Balancing Waiting Time and Work in Process at a Bottleneck Work Station : A Simulation Study at Gnutti Carlo Sweden

University essay from Linköpings universitet/ProduktionsekonomiLinköpings universitet/Tekniska fakulteten


In a constantly increasing and more demanding global market, companies must continuously improve and develop in order to stay competitive. A manufacturing company can have several goals in order to succeed in this, both strategically and internally within the production. Unfortunately, many goals conflict with each other due to the interrelationship between them. Decisions must be taken whether to focus on maximizing delivery precision, minimizing costs of tied-up capital, or minimizing production costs, which means that trade-offs are necessary to be made.

At Gnutti Carlo Sweden in Alvesta, this is their present reality, where a completely new production line is currently being installed. This is planned to start producing in the beginning of 2016, with successively increased volumes until reaching full production in 2018. Due to process constraints, inventories must be placed within the process in order to keep these utilized to the highest extent possible.

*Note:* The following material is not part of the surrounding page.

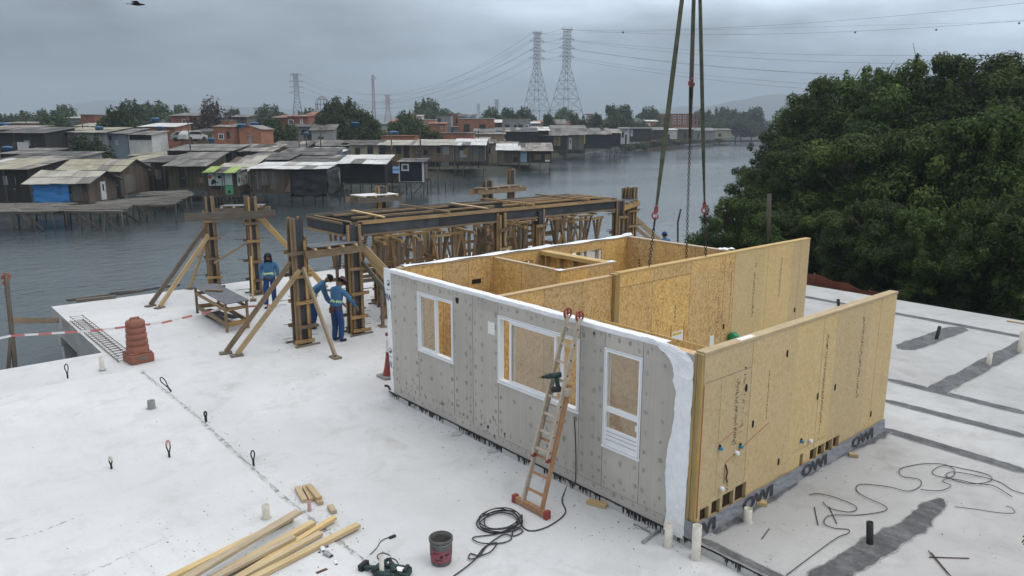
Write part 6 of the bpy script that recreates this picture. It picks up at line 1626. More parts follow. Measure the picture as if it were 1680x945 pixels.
MB().box((-.09, -.215, .80), (.07, -.17, .95)).bevel('tool_pouch', M['belt'], r, .01)
mb = MB(); mb.beam((-.02, -.20, .82), (.0, -.19, .45), .02, .02); mb.build('hammer_handle', M['belt'], r)
mb = MB(); n = 20
for rr, z in ((.108, .03), (.175, .025), (.178, .03), (.11, .045), (.10, .12), (.07, .145), (.0, .135)):
    for k in range(n): a = 2 * math.pi * k / n; mb.v.append(tuple(hp_(rr * math.cos(a), rr * 1.1 * math.sin(a), z + .012 * math.cos(2 * a) * (rr > .15))))
for i in range(6):
    for k in range(n): j = (k + 1) % n; mb.face([i * n + k, i * n + j, (i + 1) * n + j, (i + 1) * n + k], [(0, 0)] * 4, 0, .5, True)
mb.build('hat', M['hat'], r)
mb = MB(); dome(mb, hp_, .103, -.03, .10, back=-.015); mb.build('hair', M['hair'], r)
# man in a cap beyond the back wall
J = dict(pelvis=(0, 0, .96), chest=(0, .01, 1.29), neck=(0, .02, 1.50), head=(0, .04, 1.625), shl=(-.20, 0, 1.42), shr=(.20, 0, 1.42), ell=(-.25, .06, 1.15), elr=(.25, .06, 1.15), wrl=(-.17, .24, 1.02), wrr=(.17, .24, 1.02),
         hipl=(-.095, 0, .92), hipr=(.095, 0, .92), knl=(-.11, .02, .50), knr=(.11, .02, .50), anl=(-.11, -.03, .09), anr=(.12, -.03, .09), tol=(-.13, .13, .035), tor=(.14, .13, .035))
pb = G(1092, 376, 1.72)
r, hp_, band, mm = person('worker in a blue cap beyond the back wall, facing the river', (pb.x, pb.y, ZD), math.atan2(FH.y, FH.x) - math.pi / 2 + .5, J, face=True)
mb = MB(); dome(mb, hp_, .112, .02, .14, back=-.0); cp = mb.build('cap', M['trouser'], r)
mb = MB(); mb.prism([hp_(-.08, .08, .03), hp_(-.06, .17, .02), hp_(.06, .17, .02), hp_(.08, .08, .03)], tuple(hp_(0, 0, .012) - hp_(0, 0, 0))); mb.build('visor', M['trouser'], cp)
mb = MB(); dome(mb, hp_, .105, -.04, .08, back=-.015); mb.build('hair', M['hair'], r)
band('reflective_strip', .12, .165, 'hivis')
# someone half out of the picture at the right edge
pr_ = G(1702, 988, 0)
J = dict(pelvis=(0, 0, .96), chest=(0, .01, 1.29), neck=(0, .02, 1.50), head=(0, .04, 1.625), shl=(-.20, 0, 1.42), shr=(.20, 0, 1.42), ell=(-.25, .0, 1.15), elr=(.25, .0, 1.15), wrl=(-.26, .08, .92), wrr=(.26, .08, .92),
         hipl=(-.095, 0, .92), hipr=(.095, 0, .92), knl=(-.11, .02, .50), knr=(.11, .02, .50), anl=(-.11, -.03, .09), anr=(.12, -.03, .09), tol=(-.13, .13, .035), tor=(.14, .13, .035))
r, hp_, band, mm = person('person in a dark red shirt and grey trousers cut off by the right picture edge', (pr_.x, pr_.y, 0), math.atan2(FH.y, FH.x) - math.pi / 2 + .6, J, mats=dict(shirt='maroon', trouser='grey_cloth'))
mb = MB(); dome(mb, hp_, .108, .0, .13, back=-.01); mb.build('hair', M['hair'], r)
# ------------------------------------------------------------------ the town on the far bank
random.seed(31)
DW = Vector((0, 0, 0))
def dz(x, y, D): return TP(x, y, D).z
def lat(x, D): return (TP(x, 240, D) - CAM).dot(RT)
def roof_sheet(mb, pts, th=.05, mi=0):
    """pts: front-left, front-right, back-right, back-left of a sloping roof"""
    P = [Vector(p) for p in pts]; d = Vector((0, 0, th)); t = random.random()
    n = len(mb.v)
    B = len(mb.v); mb.v += [tuple(p) for p in P] + [tuple(p + d) for p in P]
    w = (P[1] - P[0]).length; l = (P[3] - P[0]).length; o = random.random() * 50
    mb.face([B + 4, B + 5, B + 6, B + 7], [(o, o), (o + w, o), (o + w, o + l), (o, o + l)], mi, t)
    mb.face([B + 3, B + 2, B + 1, B], [(0, 0), (w, 0), (w, l), (0, l)], mi, t)
    for a, b in ((0, 1), (1, 2), (2, 3), (3, 0)): mb.face([B + a, B + b, B + 4 + b, B + 4 + a], [(0, 0), (1, 0), (1, th), (0, th)], mi, t)
def dry(px, D):
    l = lat(px, D)
    for (l0, d0), (l1, d1) in zip(land[:-1], land[1:]):
        if l0 <= l <= l1: return D > d0 + (d1 - d0) * (l - l0) / (l1 - l0) + 9
    return l < -60
def roof_plane(mb, A, B, C, D_, fine=True, nm=1):
    A, B, C, D_ = map(Vector, (A, B, C, D_)); w = (B - A).length; k = max(1, int(w / (1.1 if fine else 3.4)))
    base = random.random()
    rows = 2 if fine and (D_ - A).length > 2.6 else 1
    for j in range(rows):
        for i in range(k):
            if fine and random.random() < .012: continue
            u0, u1 = i / k - .012, (i + 1) / k + .012; v0, v1 = (j / rows - (.02 if j else random.uniform(0, .05)), (j + 1) / rows + .02)
            z = Vector((0, 0, (rows - 1 - j) * -.0 + j * .035 + random.uniform(0, .03) * fine)); tw = random.uniform(-.03, .03) * fine
            q = lambda u, v: lerp(lerp(A, B, u), lerp(D_, C, u), v)
            roof_sheet(mb, [q(u0, v0) + z, q(u1, v0) + z + Vector((0, 0, tw)), q(u1, v1) + z + Vector((0, 0, tw)), q(u0, v1) + z], .03, 0 if random.random() > (.16 if fine else 0) else random.choice((1, 2)))
def shack(name, label, x0, x1, yf, ye, yr, D, dep, wall='plank_brown', roof='roof_grey', kind='shed', over=.35, stilts=0, ops=(), side=None, group=None, cat='house', ridge_over=.25, zf=None, skirt=True, rot=0.0, trim=None):
    """front face between pixels x0 and x1 at D metres, floor at yf, eaves at ye, ridge (or back edge) at yr; ops: openings on the front/right side"""
    xm = (x0 + x1) / 2
    z0 = dz(xm, yf, D) if zf is None else zf
    ze = dz(xm, ye, D); w = lat(x1, D) - lat(x0, D)
    zr = dz(xm, yr, D + (dep / 2 if kind == 'gable' else dep))
    if kind == 'gablex': zr = dz(xm, yr, D)
    zr = max(zr, ze + .05)
    base = CAM + RT * lat(x0, D) + FH * D; base.z = z0
    r = thing(name, label, cat, base, TOWN + rot, group)
    h = ze - z0; hr = zr - z0; lo = -0.02
    if skirt and stilts == 0: lo = ZL - z0 - .3
    mb = MB(); t = random.random()
    if kind == 'shed': P = [(0, 0, lo), (w, 0, lo), (w, dep, lo), (0, dep, lo), (0, 0, h), (w, 0, h), (w, dep, hr), (0, dep, hr)]; mb.hexa(P, 0, t)
    elif kind == 'flat': mb.box((0, 0, lo), (w, dep, h), 0, t)
    elif kind == 'gable':
        mb.prism([(0, 0, lo), (0, dep, lo), (0, dep, h), (0, dep / 2, hr), (0, 0, h)], (w, 0, 0), 0, t)
    else:
        mb.prism([(0, 0, lo), (w, 0, lo), (w, 0, h), (w / 2, 0, hr), (0, 0, h)], (0, dep, 0), 0, t)
    wl_ = mb.build('wall', [M[wall]], r)
    mb = MB(); a = ridge_over
    if kind == 'shed':
        sl = (hr - h) / dep; f = over
        roof_plane(mb, (-a, -f, h - sl * f + .01), (w + a, -f, h - sl * f + .01), (w + a, dep + .3, hr + sl * .3 + .01), (-a, dep + .3, hr + sl * .3 + .01), D < 190)
    elif kind == 'flat':
        mb.box((-.12, -.12, h), (w + .12, dep + .12, h + .16))
    elif kind == 'gable':
        sl = (hr - h) / (dep / 2); f = over
        roof_plane(mb, (-a, -f, h - sl * f + .01), (w + a, -f, h - sl * f + .01), (w + a, dep / 2, hr + .01), (-a, dep / 2, hr + .01), D < 190)
        roof_plane(mb, (w + a, dep + over, h - sl * over + .01), (-a, dep + over, h - sl * over + .01), (-a, dep / 2, hr + .012), (w + a, dep / 2, hr + .012), D < 190)
    else:
        sl = (hr - h) / (w / 2)
        roof_sheet(mb, [(w + a, -over, h - sl * a + .01), (w + a, dep + .3, h - sl * a + .01), (w / 2, dep + .3, hr + .01), (w / 2, -over, hr + .01)])
        roof_sheet(mb, [(-a, dep + .3, h - sl * a + .012), (-a, -over, h - sl * a + .012), (w / 2, -over, hr + .012), (w / 2, dep + .3, hr + .012)])
    mb.build('roof', [M[roof], M['roof_tin'] if roof != 'roof_white' else M['roof_pale'], M['roof_grey'] if roof in ('roof_dark', 'roof_pale', 'roof_beige') else M['roof_dark'] if roof != 'roof_white' else M['roof_grey']], r)
    def P3(face, u, v, o):
        return (u, -o, v) if face == 'F' else (w + o, u, v)
    for q in ops:
        face, u0, u1, v0, v1, k = q[:6]
        W_ = w if face == 'F' else dep
        u0, u1, v0, v1 = u0 * W_, u1 * W_, v0 * h, v1 * h
        def bx(a, b, c, d, o0, o1, m_, nm, par=r):
            mb = MB()
            if face == 'F': mb.box((a, -o1, c), (b, -o0, d))
            else: mb.box((w + o0, a, c), (w + o1, b, d))
            return mb.build(nm, M[m_], par)
        if k.startswith('win') and k != 'winsq':
            fm = {'win': 'door_dark', 'winw': 'trim_white', 'wing': 'wall_lightgrey', 'winb': 'plank_dark', 'winp': 'plank_yellow'}[k]
            f = bx(u0, u1, v0, v1, .0, .05, fm, 'window')
            e = (u1 - u0) * .14
            if k != 'win': 
                bx(u0 + e, (u0 + u1) / 2 - e * .2, v0 + e, v1 - e, .052, .06, 'dark_glass', 'pane', f); bx((u0 + u1) / 2 + e * .2, u1 - e, v0 + e, v1 - e, .052, .06, 'dark_glass', 'pane', f)
            else: bx(u0 + e * .5, u1 - e * .5, v0 + e * .5, v1 - e * .5, .052, .056, 'dark_glass', 'pane', f)
        elif k == 'winsq':
            f = bx(u0, u1, v0, v1, .0, .05, 'trim_white', 'window'); e = (u1 - u0) * .2
            bx(u0 + e, u1 - e, v0 + e, v1 - e, .052, .06, 'dark_glass', 'pane', f)
        elif k == 'shut':
            f = bx(u0, u1, v0, v1, .0, .05, 'trim_white', 'window')
            for i in range(3): bx(u0 + (u1 - u0) * (.24 + .24 * i), u0 + (u1 - u0) * (.28 + .24 * i), v0, v1, .052, .06, 'wall_lightgrey', 'shutter', f)
        elif k.startswith('door'):
            dm = {'door': 'door_dark', 'doorw': 'door_pale', 'doorb': 'door_blue', 'doorn': 'door_navy'}[k]
            f = bx(u0, u1, v0, v1, .0, .05, dm, 'door'); e = (u1 - u0) * .12
            bx(u1 - e * 2, u1 - e, v0 + (v1 - v0) * .45, v0 + (v1 - v0) * .5, .052, .09, 'steel', 'handle', f)
            if k == 'doorw': bx(u0 + 3 * e, u1 - 3 * e, v0 + (v1 - v0) * .5, v0 + (v1 - v0) * .85, .052, .056, 'dark_glass', 'pane', f)
        else:
            nm, m_ = k.split(':'); bx(u0, u1, v0, v1, .0, q[6] if len(q) > 6 else .05, m_, nm)
    if 'plank' in wall and D < 150:
        for _ in range(random.choice((1, 2, 3))):
            pw, ph = random.uniform(.5, 1.4), random.uniform(.4, 1.3); u = random.uniform(0, max(.1, w - pw)); v = random.uniform(.05, max(.1, h - ph - .1))
            if ph > h - .2: continue
            mb = MB(); mb.box((u, -.028 - random.random() * .012, v), (min(w, u + pw), .0, v + ph)); mb.build('wall_patch', M[random.choice(('plank_grey', 'plank_brown', 'plank_dark', 'wall_grey', 'wall_black', 'plank_pink', 'wall_lightgrey'))], r)
        for k in range(max(2, int(w / 1.6)) + 1):
            u = w * k / max(2, int(w / 1.6)); mb = MB(); mb.beam((u, -.045, lo), (u + random.uniform(-.05, .05), -.045, h), .07, .07); mb.build('wall_stud', M['stilt'], r)
    if stilts:
        L0 = ZW - z0 - .5; k = max(2, int(w / stilts)); rows = max(2, int(dep / 2.2))
        for j in range(rows):
            for i in range(k + 1):
                if j and random.random() < .3: continue
                x = w * i / k + random.uniform(-.15, .15); y = dep * j / max(1, rows - 1) * .96 + .05
                mb = MB(); mb.cyl((x + random.uniform(-.12, .12), y, L0), (x, y, .02), random.uniform(.05, .08), .055, 6); mb.build('stilt', M['stilt'], r)
        for i in range(k):
            if random.random() < .55:
                mb = MB(); mb.beam((w * i / k, .02, L0 * .75), (w * (i + 1) / k, .02, -.15), .06, .08); mb.build('stilt_brace', M['stilt'], r)
        mb = MB(); mb.beam((-.2, .0, -.1), (w + .2, .0, -.1), .12, .14); mb.beam((-.2, dep, -.1), (w + .2, dep, -.1), .12, .14); mb.build('floor_beam', M['stilt'], r)
    return r, w, dep, h, hr
def tarp(r, face, w, dep, u0, u1, v0, v1, mat, nm='tarpaulin', sag=.1):
    mb = MB(); nx, ny = 12, 9; W_ = w if face == 'F' else dep
    for j in range(ny + 1):
        for i in range(nx + 1):
            u = (u0 + (u1 - u0) * i / nx) * W_; v = v0 + (v1 - v0) * j / ny; o = .06 + sag * random.random() * (1 - j / ny * .7) + .05 * math.sin(j * 1.9 + i * .4)
            mb.v.append((u, -o, v + .06 * math.sin(i * 1.3)) if face == 'F' else (w + o, u, v))
    for j in range(ny):
        for i in range(nx): a = j * (nx + 1) + i; mb.face([a, a + 1, a + nx + 2, a + nx + 1], [(0, 0)] * 4, 0, .5, True)
    o = mb.build(nm, M[mat], r); s = o.modifiers.new('s', 'SOLIDIFY'); s.thickness = .02
    return o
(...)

On one hand, sufficient inventory must be kept in order to prevent waiting time in the constraining work station, and on the other hand, inventories within the process should be kept as small as possible, this in order to minimize holding costs and required space.

This conflict formed the purpose of the study, which was to achieve a suitable balance between minimizing waiting times in the constraining station and the level of inventories within the process, with main focus on waiting times.

In order to fulfill the purpose, the problem was approached using simulation as the main methodology. In addition to simulation, the study included elements of case studies, experimental methods and action research, which were present at different stages of the project. A nine-step simulation methodology was the inspiration in how the study was conducted, which included necessary mile-stones for reaching qualitative simulation results from a real system, meaning that the approach had a high focus on validation.

By creating a conceptual model, which is a reflection of the current state, a simulation model that represented the process was possible to create. By applying different aspects from existing philosophies and concepts, such as Lean production, Theory of Constraints, and other production concepts, it was possible to form a set of scenarios that corresponded to different potential approaches that were believed to fulfill the study purpose. Using the simulation model, several experiments were conducted, testing the effects from applying the different scenarios, which mainly consisted of different batching strategies to use in a non-constraining work station located prior to the inventory in the process.

The results showed that using smaller batches of similar sizes in the non-constraining work station, prior to the supermarket, is significantly decreasing inventory levels, this while not negatively affecting the waiting time in the constraint. The results showed decreased inventories up to approximately 50% when testing certain scenarios, however not considering some parameters that may affect the process. Important to consider is that the excess capacity of the process is what is controlling the minimum size of the batches, thus also the inventory size needed. Recommendations included to use different batching strategies for non-constraining stations, as well as to further investigate the process before production start, as some parts of the process are excluded in the study.